- What is being asked:
For the listing underneath, give the count of lines containing the string "objects" and nothing further.

- Data block:
-- -- --

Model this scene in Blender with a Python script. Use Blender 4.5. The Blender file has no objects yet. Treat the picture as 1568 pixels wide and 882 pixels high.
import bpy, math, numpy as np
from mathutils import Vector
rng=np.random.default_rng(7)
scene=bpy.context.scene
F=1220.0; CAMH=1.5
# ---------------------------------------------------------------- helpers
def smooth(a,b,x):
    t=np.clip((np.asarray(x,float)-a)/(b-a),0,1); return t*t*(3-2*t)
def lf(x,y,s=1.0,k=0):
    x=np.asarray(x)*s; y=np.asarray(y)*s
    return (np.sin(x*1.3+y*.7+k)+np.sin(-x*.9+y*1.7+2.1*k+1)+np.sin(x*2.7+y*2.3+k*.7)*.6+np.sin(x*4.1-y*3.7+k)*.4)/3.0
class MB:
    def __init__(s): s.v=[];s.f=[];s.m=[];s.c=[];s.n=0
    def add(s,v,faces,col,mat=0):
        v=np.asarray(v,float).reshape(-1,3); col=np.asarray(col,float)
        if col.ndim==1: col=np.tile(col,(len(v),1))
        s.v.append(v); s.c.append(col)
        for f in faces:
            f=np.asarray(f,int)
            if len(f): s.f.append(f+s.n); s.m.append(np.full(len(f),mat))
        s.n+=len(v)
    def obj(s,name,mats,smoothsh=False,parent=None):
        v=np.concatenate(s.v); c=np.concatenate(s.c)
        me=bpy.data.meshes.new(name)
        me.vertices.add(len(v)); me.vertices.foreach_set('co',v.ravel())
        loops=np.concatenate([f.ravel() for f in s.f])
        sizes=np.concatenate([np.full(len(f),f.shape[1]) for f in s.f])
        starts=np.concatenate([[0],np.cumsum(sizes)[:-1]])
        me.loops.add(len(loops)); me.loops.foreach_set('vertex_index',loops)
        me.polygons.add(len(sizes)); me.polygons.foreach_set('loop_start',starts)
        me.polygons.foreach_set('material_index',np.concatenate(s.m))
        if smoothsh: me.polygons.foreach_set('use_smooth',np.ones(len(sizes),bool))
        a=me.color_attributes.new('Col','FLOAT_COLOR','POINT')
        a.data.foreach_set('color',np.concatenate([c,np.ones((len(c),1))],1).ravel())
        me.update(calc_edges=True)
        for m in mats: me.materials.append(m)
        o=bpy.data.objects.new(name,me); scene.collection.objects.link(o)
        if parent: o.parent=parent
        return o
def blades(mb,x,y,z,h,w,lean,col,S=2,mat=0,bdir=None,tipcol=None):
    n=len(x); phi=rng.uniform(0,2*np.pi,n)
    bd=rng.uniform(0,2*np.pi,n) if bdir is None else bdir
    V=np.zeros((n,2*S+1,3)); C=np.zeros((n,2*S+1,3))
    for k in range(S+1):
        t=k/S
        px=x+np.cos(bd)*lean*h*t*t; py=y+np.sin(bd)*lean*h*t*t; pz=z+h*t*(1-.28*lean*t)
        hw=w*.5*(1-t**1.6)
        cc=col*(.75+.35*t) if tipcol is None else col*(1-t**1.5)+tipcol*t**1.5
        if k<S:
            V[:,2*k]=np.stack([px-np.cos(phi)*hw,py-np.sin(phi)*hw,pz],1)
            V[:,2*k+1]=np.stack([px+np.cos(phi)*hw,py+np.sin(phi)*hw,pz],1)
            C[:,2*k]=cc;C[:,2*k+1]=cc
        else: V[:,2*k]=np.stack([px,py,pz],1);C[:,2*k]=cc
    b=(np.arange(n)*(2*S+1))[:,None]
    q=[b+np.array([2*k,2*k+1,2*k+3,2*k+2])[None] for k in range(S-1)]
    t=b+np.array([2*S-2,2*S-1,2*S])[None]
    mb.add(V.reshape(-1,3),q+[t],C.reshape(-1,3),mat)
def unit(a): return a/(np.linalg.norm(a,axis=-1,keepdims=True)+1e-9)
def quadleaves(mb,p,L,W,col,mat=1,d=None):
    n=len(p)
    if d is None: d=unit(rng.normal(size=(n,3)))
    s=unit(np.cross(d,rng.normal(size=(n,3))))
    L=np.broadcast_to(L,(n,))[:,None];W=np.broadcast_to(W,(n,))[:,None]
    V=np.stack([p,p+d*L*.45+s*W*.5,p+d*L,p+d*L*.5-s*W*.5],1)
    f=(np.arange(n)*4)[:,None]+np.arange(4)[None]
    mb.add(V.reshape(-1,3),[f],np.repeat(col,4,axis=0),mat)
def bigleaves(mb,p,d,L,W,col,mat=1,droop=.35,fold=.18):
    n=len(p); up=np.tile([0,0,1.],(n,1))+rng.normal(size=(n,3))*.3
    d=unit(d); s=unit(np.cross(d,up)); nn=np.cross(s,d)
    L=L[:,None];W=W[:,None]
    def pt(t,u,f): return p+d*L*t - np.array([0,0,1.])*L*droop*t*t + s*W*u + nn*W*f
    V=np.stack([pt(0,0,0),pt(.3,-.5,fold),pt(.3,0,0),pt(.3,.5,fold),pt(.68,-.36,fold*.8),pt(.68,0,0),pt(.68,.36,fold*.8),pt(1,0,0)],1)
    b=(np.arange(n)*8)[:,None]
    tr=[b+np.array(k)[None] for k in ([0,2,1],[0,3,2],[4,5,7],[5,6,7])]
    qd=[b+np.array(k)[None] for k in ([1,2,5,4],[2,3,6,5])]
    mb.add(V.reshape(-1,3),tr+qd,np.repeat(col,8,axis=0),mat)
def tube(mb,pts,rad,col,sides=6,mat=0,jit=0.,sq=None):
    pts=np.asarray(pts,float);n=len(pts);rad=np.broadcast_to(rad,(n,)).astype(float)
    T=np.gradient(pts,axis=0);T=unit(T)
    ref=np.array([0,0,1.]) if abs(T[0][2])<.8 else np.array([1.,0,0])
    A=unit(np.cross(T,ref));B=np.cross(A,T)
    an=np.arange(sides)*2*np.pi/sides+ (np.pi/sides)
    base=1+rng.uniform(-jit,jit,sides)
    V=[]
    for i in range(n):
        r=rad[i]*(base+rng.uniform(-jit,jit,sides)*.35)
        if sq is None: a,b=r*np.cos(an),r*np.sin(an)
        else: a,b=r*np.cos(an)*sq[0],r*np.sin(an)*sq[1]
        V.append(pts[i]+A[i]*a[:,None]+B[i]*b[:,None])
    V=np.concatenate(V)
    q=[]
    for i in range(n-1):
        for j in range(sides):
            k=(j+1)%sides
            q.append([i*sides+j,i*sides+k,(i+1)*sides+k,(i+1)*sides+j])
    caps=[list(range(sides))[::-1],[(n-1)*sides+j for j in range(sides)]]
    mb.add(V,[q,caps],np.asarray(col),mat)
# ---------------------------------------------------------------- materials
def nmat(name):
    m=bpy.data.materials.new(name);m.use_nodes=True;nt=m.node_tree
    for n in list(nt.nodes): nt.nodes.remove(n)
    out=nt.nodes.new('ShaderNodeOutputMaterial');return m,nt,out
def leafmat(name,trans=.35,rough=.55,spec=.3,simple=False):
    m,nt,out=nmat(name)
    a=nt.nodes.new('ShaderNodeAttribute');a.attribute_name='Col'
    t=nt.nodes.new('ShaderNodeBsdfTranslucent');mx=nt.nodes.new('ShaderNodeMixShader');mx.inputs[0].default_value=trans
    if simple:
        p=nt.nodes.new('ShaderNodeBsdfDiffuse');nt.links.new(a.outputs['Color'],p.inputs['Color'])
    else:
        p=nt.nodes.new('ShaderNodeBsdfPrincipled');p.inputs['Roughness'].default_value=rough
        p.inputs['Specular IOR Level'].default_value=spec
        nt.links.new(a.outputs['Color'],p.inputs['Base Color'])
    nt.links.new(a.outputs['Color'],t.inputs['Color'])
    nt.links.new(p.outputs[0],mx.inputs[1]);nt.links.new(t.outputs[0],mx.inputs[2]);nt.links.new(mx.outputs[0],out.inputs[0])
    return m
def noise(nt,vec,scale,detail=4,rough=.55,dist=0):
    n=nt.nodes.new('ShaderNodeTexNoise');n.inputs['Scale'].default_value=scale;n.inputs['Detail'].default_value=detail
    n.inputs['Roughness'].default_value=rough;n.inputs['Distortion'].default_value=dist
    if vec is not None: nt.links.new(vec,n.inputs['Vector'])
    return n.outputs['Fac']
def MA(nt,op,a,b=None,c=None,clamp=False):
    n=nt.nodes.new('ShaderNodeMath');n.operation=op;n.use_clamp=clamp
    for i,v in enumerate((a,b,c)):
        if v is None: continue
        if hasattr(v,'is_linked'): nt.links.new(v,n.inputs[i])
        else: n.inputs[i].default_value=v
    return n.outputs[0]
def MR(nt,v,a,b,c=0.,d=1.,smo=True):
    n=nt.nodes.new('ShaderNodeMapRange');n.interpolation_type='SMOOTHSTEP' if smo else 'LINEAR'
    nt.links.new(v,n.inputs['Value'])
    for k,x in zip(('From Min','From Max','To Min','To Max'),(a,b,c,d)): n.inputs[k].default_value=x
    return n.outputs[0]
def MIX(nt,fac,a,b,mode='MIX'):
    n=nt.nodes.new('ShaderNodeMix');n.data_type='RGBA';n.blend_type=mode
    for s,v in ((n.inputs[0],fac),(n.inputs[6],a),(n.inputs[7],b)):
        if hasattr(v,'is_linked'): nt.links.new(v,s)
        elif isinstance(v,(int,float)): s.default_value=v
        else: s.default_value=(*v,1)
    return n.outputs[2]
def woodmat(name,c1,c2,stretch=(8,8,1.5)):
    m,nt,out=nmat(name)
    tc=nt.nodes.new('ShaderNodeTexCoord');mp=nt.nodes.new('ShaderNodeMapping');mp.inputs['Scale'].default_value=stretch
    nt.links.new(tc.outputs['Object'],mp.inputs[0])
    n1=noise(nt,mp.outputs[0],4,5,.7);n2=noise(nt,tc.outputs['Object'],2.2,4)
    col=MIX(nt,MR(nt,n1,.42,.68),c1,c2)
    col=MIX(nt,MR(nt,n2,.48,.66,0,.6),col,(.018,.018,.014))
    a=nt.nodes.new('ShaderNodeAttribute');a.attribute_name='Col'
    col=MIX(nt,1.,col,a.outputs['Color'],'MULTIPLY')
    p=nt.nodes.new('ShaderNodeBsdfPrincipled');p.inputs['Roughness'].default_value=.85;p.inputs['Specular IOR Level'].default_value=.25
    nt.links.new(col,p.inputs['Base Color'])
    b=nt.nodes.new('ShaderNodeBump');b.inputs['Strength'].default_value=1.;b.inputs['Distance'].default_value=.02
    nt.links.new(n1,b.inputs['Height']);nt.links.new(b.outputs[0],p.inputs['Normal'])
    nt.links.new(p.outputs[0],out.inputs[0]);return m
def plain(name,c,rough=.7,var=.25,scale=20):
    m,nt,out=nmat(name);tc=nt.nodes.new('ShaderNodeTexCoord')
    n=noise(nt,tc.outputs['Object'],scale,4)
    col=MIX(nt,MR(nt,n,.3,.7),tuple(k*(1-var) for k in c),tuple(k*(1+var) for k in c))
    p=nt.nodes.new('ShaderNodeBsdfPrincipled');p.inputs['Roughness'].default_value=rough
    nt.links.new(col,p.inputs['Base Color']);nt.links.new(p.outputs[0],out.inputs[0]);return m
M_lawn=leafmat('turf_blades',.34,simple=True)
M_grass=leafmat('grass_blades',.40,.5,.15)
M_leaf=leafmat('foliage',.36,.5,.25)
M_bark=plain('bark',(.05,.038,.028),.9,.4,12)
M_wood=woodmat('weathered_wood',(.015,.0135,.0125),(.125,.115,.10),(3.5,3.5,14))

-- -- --

- Problem solution:
2